▶ _EXERCISE OBJECTIVE_: Find every line with the word "Python" and give their count, nothing else.
##### EXERCISE MATERIALS #####
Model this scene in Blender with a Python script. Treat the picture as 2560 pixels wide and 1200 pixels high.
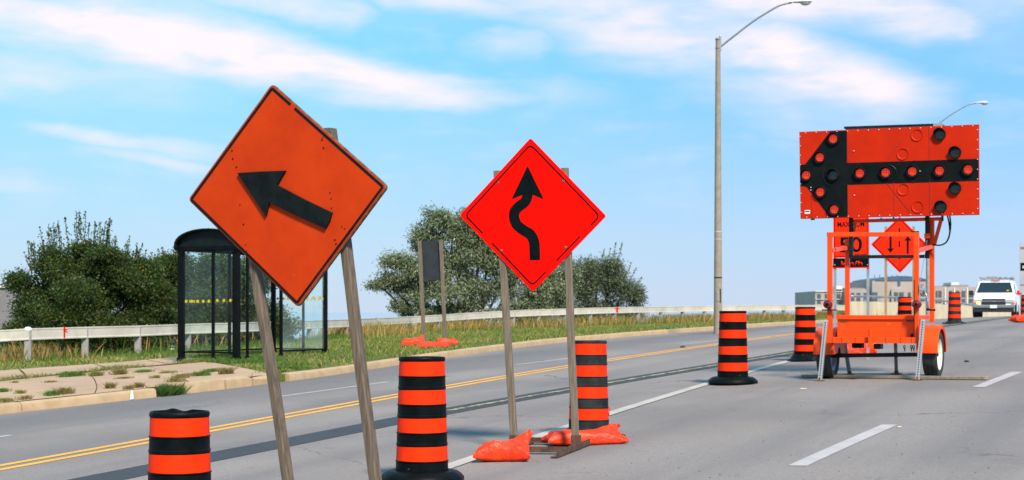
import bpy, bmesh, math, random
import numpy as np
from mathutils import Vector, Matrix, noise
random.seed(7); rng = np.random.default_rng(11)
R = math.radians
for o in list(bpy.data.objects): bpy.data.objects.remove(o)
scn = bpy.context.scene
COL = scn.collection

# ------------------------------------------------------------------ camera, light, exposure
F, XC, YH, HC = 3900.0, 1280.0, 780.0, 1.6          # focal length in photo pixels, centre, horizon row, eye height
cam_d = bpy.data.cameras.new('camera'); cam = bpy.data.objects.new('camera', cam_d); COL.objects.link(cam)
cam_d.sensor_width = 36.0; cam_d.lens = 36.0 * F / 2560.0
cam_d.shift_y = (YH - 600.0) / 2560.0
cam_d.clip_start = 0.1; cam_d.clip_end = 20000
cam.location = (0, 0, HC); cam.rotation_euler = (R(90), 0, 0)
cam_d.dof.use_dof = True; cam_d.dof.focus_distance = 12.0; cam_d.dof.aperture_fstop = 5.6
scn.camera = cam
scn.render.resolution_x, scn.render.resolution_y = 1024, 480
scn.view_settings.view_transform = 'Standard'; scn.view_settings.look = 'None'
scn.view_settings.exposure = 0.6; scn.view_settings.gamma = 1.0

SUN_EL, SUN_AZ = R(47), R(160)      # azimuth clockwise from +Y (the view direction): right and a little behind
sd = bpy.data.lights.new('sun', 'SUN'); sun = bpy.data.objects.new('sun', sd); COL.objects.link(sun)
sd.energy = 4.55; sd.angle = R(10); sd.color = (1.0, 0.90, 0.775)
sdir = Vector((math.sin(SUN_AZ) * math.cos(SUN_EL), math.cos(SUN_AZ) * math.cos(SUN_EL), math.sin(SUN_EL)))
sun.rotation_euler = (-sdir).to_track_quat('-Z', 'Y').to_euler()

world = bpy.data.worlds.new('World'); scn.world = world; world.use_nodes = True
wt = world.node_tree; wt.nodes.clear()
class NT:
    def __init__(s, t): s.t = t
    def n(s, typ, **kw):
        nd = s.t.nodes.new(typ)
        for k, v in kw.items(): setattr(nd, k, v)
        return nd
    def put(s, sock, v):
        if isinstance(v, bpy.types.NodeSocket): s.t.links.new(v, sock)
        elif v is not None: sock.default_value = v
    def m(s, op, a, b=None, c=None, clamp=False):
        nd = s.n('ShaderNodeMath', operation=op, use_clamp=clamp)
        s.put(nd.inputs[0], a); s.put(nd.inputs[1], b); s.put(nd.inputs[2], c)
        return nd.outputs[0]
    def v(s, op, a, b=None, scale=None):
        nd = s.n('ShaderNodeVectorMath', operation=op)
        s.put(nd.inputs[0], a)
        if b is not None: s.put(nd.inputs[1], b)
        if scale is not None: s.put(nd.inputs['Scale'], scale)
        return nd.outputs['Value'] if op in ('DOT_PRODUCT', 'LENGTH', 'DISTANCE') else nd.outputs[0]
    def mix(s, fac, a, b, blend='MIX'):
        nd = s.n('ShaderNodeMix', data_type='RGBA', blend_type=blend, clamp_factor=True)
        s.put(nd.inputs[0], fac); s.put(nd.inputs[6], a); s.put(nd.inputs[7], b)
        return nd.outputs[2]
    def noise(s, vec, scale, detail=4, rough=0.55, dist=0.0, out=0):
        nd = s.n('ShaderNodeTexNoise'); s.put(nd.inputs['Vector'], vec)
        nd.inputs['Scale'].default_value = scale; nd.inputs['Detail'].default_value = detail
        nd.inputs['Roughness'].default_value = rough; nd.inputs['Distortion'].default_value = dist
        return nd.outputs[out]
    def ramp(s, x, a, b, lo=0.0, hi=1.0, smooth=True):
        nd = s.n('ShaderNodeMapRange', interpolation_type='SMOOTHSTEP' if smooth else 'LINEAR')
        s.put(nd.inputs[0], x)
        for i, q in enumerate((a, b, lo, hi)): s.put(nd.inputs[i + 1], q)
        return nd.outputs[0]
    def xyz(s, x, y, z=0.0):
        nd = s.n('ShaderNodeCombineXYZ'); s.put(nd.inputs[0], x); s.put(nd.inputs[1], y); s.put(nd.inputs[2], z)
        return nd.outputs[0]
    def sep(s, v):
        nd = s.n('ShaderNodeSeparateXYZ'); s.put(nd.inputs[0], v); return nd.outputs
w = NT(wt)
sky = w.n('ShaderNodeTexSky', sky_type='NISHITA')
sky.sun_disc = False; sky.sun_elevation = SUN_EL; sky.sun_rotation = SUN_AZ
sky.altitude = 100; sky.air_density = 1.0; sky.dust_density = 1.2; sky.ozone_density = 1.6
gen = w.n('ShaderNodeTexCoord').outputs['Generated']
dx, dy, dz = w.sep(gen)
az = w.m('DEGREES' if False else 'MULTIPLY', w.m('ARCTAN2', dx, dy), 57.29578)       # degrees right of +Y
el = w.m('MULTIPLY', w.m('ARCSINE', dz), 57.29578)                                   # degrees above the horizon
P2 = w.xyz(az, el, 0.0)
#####
##### EXERCISE MATERIALS #####
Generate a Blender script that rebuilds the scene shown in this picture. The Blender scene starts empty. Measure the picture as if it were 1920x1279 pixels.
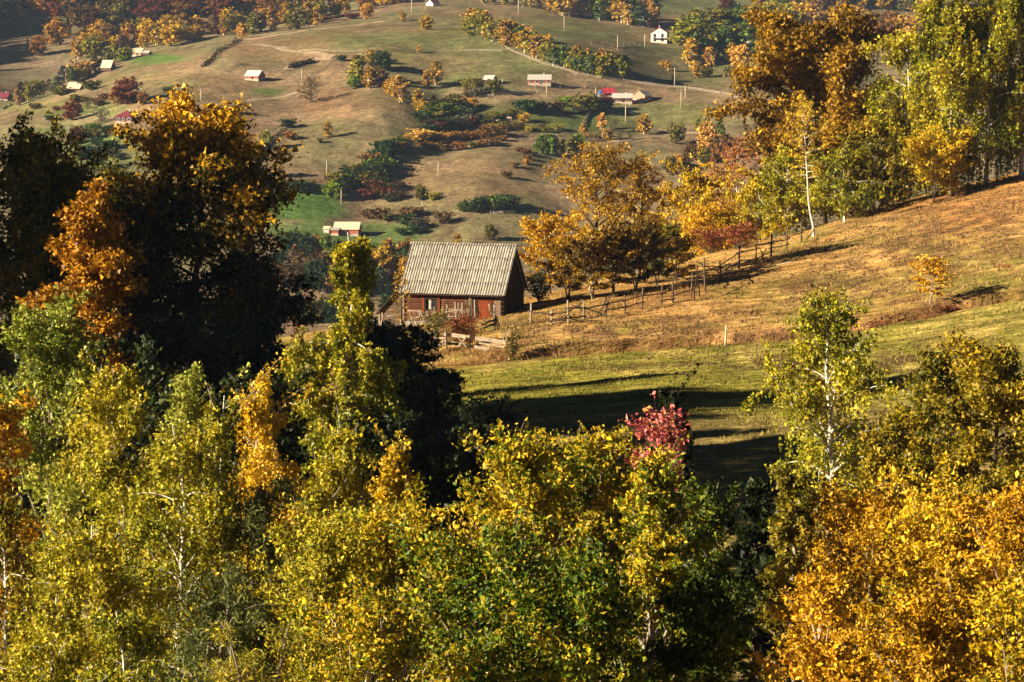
#####
##### EXERCISE MATERIALS #####
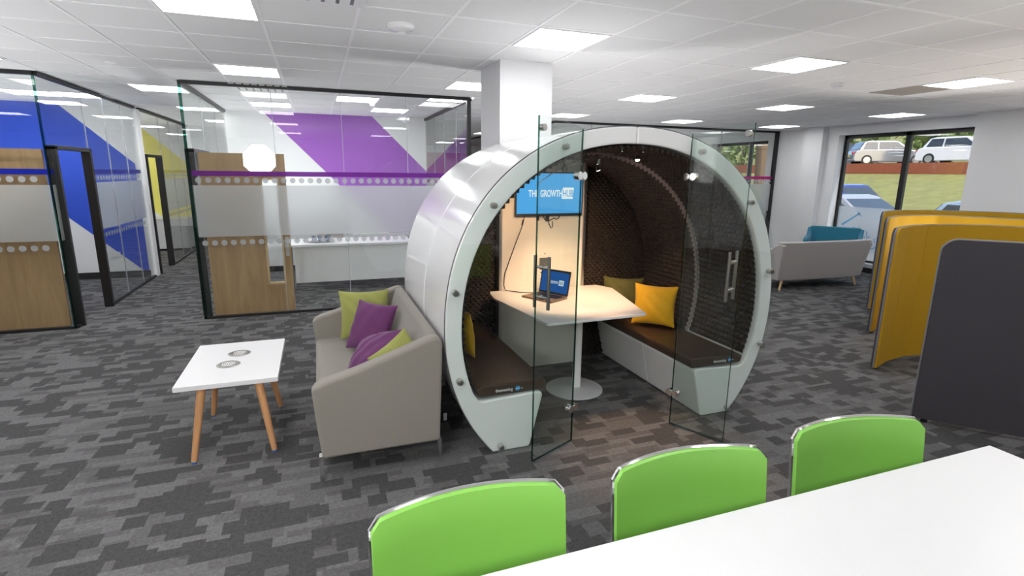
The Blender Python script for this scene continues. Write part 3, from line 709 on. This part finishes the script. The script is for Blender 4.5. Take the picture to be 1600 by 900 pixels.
#####
▶ _PROBLEM SOLUTION_: 2